Jesús del Toro
Estudiar y graduarse en una universidad en Estados Unidos es, simplemente, muy costoso. De acuerdo a The College Board, una universidad pública cobra en promedio 32,700 dólares al año por matrícula y alojamiento a alumnos residentes de un estado diferente a donde ésta se ubica (lo que es muy común), monto que en una institución privada alcanza en promedio los 42,400 dólares. Y desde luego hay escuelas mucho más caras y opciones de menor precio, sobre todo en entidades públicas, de acuerdo a The College Board.
En todo caso, una carrera de cuatro años puede costarle fácilmente a un estudiante más de 120,000 dólares y para la gran mayoría de ellos la única opción para poder pagar esos montos y beneficiarse de las amplias oportunidades de futuro que brinda tener una educación superior son los préstamos estudiantiles, una herramienta financiera que por décadas ha permitido a millones de estadounidenses estudiar y graduarse de la universidad.
El problema es que, una vez graduado y lleno de deudas, muchos estudiantes no obtienen los empleos bien remunerados que les permitan pagarlas. Y en casos extremos como el de los colegios universitarios Corinthian –señalados por lucrar inmoralmente con los estudiantes al ofrecerles estudios que al final no tenían el nivel ni permitían lograr los empleos que afirmaban, de acuerdo al New York Times, miles de estudiantes se topan con que deben hasta la camisa pero su titulo es en realidad papel mojado. En ese caso, el gobierno federal decidió actuar y condonar la deuda a las estudiantes de Corinthian. Pero muchos otros graduados sufren cada día para poder pagar sus créditos, y eso sucede aunque se hayan graduado de universidades serias y prestigiadas…

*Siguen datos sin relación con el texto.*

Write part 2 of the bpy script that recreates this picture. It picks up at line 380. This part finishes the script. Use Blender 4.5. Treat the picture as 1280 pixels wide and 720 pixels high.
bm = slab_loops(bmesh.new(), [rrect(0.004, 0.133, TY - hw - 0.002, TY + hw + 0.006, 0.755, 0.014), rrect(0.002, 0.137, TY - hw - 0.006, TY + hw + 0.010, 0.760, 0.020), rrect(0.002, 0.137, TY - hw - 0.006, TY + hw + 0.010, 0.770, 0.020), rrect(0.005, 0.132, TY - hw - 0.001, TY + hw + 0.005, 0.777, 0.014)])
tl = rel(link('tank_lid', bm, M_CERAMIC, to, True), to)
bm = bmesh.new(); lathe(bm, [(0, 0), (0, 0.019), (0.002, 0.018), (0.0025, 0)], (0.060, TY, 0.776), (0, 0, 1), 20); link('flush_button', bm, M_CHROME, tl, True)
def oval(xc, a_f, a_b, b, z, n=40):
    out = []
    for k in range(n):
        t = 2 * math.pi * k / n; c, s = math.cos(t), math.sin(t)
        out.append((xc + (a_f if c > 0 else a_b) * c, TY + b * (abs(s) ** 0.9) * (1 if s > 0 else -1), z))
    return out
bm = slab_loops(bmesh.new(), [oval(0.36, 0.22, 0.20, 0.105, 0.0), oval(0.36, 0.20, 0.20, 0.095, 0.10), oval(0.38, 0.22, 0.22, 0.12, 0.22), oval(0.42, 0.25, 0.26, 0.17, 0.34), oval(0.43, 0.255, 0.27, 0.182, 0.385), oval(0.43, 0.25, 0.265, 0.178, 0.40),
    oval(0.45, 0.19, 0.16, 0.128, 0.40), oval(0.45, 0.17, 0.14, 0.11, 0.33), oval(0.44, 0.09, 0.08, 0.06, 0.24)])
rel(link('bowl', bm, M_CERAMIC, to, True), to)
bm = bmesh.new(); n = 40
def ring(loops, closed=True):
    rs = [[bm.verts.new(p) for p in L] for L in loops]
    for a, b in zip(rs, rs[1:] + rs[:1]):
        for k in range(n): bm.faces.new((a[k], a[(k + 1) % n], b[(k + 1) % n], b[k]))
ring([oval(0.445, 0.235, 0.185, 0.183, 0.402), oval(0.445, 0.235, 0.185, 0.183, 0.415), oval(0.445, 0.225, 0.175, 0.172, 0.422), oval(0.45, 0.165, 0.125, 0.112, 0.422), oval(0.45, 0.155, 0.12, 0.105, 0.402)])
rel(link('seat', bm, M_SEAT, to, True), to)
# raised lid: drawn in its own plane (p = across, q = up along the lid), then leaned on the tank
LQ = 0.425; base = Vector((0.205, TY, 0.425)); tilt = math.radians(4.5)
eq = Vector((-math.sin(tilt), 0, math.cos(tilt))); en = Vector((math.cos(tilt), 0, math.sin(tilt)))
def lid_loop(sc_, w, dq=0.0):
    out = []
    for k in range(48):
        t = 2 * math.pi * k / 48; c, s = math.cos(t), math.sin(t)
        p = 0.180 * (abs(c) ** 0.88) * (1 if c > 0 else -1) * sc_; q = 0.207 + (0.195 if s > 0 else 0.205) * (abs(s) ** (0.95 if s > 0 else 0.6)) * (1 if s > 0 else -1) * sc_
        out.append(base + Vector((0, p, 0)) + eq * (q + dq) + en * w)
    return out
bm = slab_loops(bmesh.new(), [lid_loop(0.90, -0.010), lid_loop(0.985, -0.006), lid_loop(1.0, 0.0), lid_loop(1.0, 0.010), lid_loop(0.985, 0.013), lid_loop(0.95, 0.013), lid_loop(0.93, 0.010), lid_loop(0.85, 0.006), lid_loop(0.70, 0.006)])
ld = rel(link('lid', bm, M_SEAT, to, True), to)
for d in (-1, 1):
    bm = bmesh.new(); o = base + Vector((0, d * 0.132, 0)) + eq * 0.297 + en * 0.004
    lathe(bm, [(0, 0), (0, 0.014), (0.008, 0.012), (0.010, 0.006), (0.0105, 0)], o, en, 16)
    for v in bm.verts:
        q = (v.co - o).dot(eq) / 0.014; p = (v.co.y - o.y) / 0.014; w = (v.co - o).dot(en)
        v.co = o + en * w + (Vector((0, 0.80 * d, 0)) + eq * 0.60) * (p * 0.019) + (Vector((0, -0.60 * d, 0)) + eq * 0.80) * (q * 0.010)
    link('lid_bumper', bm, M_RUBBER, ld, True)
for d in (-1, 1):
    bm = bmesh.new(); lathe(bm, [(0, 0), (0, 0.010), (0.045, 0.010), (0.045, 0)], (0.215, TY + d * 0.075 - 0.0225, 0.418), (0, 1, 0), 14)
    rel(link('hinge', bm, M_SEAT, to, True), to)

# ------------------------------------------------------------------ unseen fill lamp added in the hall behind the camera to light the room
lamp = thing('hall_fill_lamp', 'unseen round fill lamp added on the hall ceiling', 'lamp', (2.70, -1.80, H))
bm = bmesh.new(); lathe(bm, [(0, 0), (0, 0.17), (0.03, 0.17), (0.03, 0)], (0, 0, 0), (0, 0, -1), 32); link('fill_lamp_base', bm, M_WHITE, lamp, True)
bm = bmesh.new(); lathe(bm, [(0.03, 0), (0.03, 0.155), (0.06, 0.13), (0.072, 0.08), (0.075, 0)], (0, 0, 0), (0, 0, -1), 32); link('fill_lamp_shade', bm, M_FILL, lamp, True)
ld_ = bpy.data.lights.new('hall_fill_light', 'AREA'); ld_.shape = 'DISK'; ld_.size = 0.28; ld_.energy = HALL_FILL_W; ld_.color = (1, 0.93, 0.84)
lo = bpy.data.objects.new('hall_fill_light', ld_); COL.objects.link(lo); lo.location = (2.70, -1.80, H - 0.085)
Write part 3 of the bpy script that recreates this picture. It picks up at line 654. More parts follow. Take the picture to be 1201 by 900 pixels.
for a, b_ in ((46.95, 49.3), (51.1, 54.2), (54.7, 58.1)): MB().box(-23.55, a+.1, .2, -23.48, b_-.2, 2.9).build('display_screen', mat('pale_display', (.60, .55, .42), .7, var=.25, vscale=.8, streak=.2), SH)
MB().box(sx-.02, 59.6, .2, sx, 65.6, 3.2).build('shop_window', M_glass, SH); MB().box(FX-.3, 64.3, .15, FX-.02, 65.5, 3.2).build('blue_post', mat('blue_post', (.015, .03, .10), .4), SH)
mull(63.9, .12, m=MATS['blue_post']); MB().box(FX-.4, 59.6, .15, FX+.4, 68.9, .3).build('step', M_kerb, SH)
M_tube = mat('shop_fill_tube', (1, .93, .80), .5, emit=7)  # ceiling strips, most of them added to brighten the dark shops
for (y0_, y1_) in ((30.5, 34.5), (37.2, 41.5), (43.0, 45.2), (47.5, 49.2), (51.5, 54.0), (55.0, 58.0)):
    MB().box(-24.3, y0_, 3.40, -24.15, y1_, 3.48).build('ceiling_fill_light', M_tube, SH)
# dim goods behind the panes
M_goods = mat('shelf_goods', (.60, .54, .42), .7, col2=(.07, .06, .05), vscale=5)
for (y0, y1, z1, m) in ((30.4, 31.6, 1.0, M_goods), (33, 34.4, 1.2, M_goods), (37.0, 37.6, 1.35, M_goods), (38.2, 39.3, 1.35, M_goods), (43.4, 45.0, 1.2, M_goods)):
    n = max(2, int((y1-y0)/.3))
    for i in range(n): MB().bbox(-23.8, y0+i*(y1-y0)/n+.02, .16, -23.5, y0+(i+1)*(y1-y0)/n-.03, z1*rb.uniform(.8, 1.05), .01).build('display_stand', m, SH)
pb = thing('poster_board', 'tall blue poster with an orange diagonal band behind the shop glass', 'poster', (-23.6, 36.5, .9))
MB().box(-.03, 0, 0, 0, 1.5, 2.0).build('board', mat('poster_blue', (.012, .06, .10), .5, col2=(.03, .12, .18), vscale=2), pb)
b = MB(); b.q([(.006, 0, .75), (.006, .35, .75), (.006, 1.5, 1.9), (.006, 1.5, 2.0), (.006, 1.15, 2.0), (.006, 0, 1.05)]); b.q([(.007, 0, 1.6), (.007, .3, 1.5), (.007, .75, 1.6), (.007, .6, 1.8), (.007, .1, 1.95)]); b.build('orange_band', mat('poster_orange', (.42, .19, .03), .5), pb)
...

De acuerdo al portal Maket Watch, el total de la deuda estudiantil estadounidense asciende a 1.27 billones de dólares y sigue subiendo a un ritmo de 3,000 dólares por segundo.
Así las cosas, en un escenario de empleos escasos y mal pagados, altos costos de la vida y deudas pesadas ha surgido una pregunta: ¿cuál es el verdadero beneficio de seguir pagando esos créditos? Y, planteado de otra forma, ¿no será mejor simplemente dejar de pagar y liberarse de esa carga?
Esa provocadora pregunta la respondió Lee Siegal en un artículo en el New York Times cuando dijo que ante la imposibilidad de pagar sus deudas sin aceptar un trabajo ajeno a sus intereses vitales, simplemente prefirió dejar de pagar y dedicarse a lo que realmente quería. Optó por vivir y no por pagar, aunque eso le arruinó su historial y su puntaje de crédito y con ello limitó sus posibilidades de obtener nuevos créditos. En el fondo, para él esa circunstancia era más tolerable que la de tener que trabajar día tras día en una labor indeseada y frustrar su verdadera vocación solo para canalizar una gran parte de su quincena a pagar sus deudas estudiantiles.
En una entrevista del portal Vice con una experta Heather Jarvis se continúa con el tema, aunque se advierte que dejar de pagar no es tan sencillo, pues el gobierno puede requisar hasta el 15% de los ingresos de los deudores que no cubren sus compromisos.
En paralelo, se destaca que desde el 2009 el gobierno cambió los esquemas para moderar los desembolsos para pago de estos préstamos en función de los ingresos reales del deudor y no como antes (en los tiempos de Siegel, quizá) cuando no había más remedio que pagar los intereses crecientes que se acumulaban y acumulaban. Incluso, si una persona hace pagos basados en su ingreso durante 25 años, el remanente de su deuda, de existir, le será cancelado.
Lo cierto es que si miles y miles de personas simplemente decidieran seguir los pasos de Siegel, el sistema se colapsaría. Pero esa circunstancia no es muy probable. Y, al final, si bien es cierto que adquirir una deuda para pagar el alto costo de la universidad tiene riesgos y puede convertirse en un dolor de cabeza, al final el beneficio mayor de tener una educación universitaria excede por lo general las otras consideraciones.